Monday, October 17, 2011

Kids, God, and cakes that look like mashed potatoes

Why I love kids: reason #1

Little kids are so easy to please. If you make them a cake, they will shout for joy, even if the cake looks like a mashed potato. If you sing them a song, they will say you have the most beautiful voice in the world. If you draw them a picture, they will smile and show everyone what you drew for them. 

And then they grow up.

And then they learn about being "perfect."

And then they become parents, and they sing off-key and make mashed potato disaster cakes and draw stick people for their own children. Unlike their happy children, however, they get frustrated with themselves because they can't do anything perfectly, because nothing they do is good enough to impress anyone but their own children.

There's something wrong with that. There's something really tragic about that life.
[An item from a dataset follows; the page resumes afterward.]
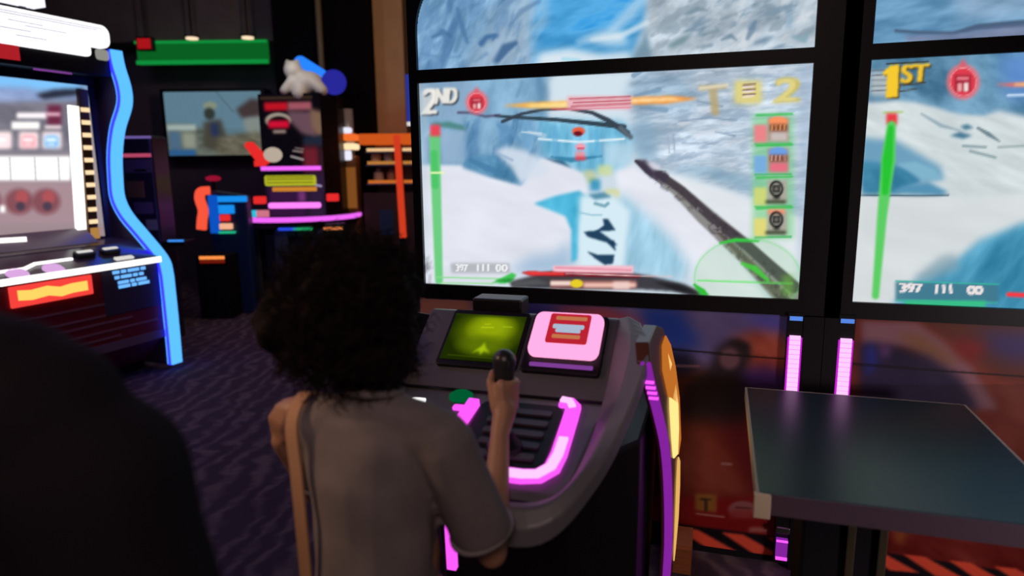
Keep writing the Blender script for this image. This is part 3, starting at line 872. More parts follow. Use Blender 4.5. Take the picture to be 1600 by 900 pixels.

I might be going out on a limb here, but I think God is like a kid. I think that God is happy when we do anything for him, even if it's out-of-tune or misshapen or looks like a Picasso without the genius. I think that, like our children, God receives all sincere gifts joyfully. He doesn't judge our offerings based on some objective scale or some abstract concept of perfection. Rather, he loves every offering with a sincere heart. 

So what does that mean for today? It means that when you go do something for your family or your friends because you love them, it is a perfect gift. It's not perfect in an abstract, idealistic way, but it's perfect in the way that really matters. It's perfect because your heart is sincere. 

Giving gifts isn't about impressing people. It's about showing love, and showing love requires nothing more than a sincere heart and a little time.

When you, a mother that is actually working 25 hours a day, or you, a single twenty-something who has been wearing the same pair of shoes for three years because you don't have any money, brings a lumpy casserole to your church potluck, do you think that God loves you less than your neighbor that brings a lumpy casserole and a side of rolls? God doesn't compare and receive. God is like a child with undivided attention (i promise it can happen). He receives each gift individually, and rejoices in the sincere gift. 

Perfection isn't a measure of who makes the best food or who hosts the best parties or who has the most well-behaved children or who has the brightest smile. Perfection is between you and the person you're giving to, and it's a test of the sincerity of your heart.

Now here's a story, because I believe this, and because this is what gives me joy in life.

By the world's standards, I am a below-average musician. I know rhythm and scales and chords, sure, but I don't have much technical skill. Still, I love music and I love playing. At some point, I realized that  I knew enough to play for others in a way that could make them smile. So I started. I learned some silly songs and wrote others, and I played when the opportunity arose. Now, I can't stress enough that these songs were performed pretty badly, despite my practice. But here's what happened:

One day I was strumming a chord progression when my niece came up and started singing along. Within a few minutes we had created a new song and she was absolutely beaming. It was pretty terrible by the world's standards, but she couldn't have been happier. We later performed it for the family around a campfire.

At my wedding reception, I played a song that I secretly learned for my wife. It was a song that she loved, and I saved it as a surprise. In the middle of the song I forgot the words completely. I strummed and strummed but nothing came! I skipped the verse and moved on. As I played I couldn't look too much at my wife, not because I was embarrassed, but because she was crying and I knew I wouldn't be able to finish singing if I looked too much in her loving eyes.

At that wedding reception I also played a duet with my wife, and the two of us played a song with a small group of friends and family to close the night. All of the songs were performed with flaws. And yet, speaking of that night, my father, holding back tears, told me how much he was touched by the music, because there was so much love in it. 

Each of us can make another person happy, no matter how crummy our talents. The real measure of perfection is not found in comparison. It's found in your heart, and it's received with joy. God knows it, kids know it, and hopefully we will know it too.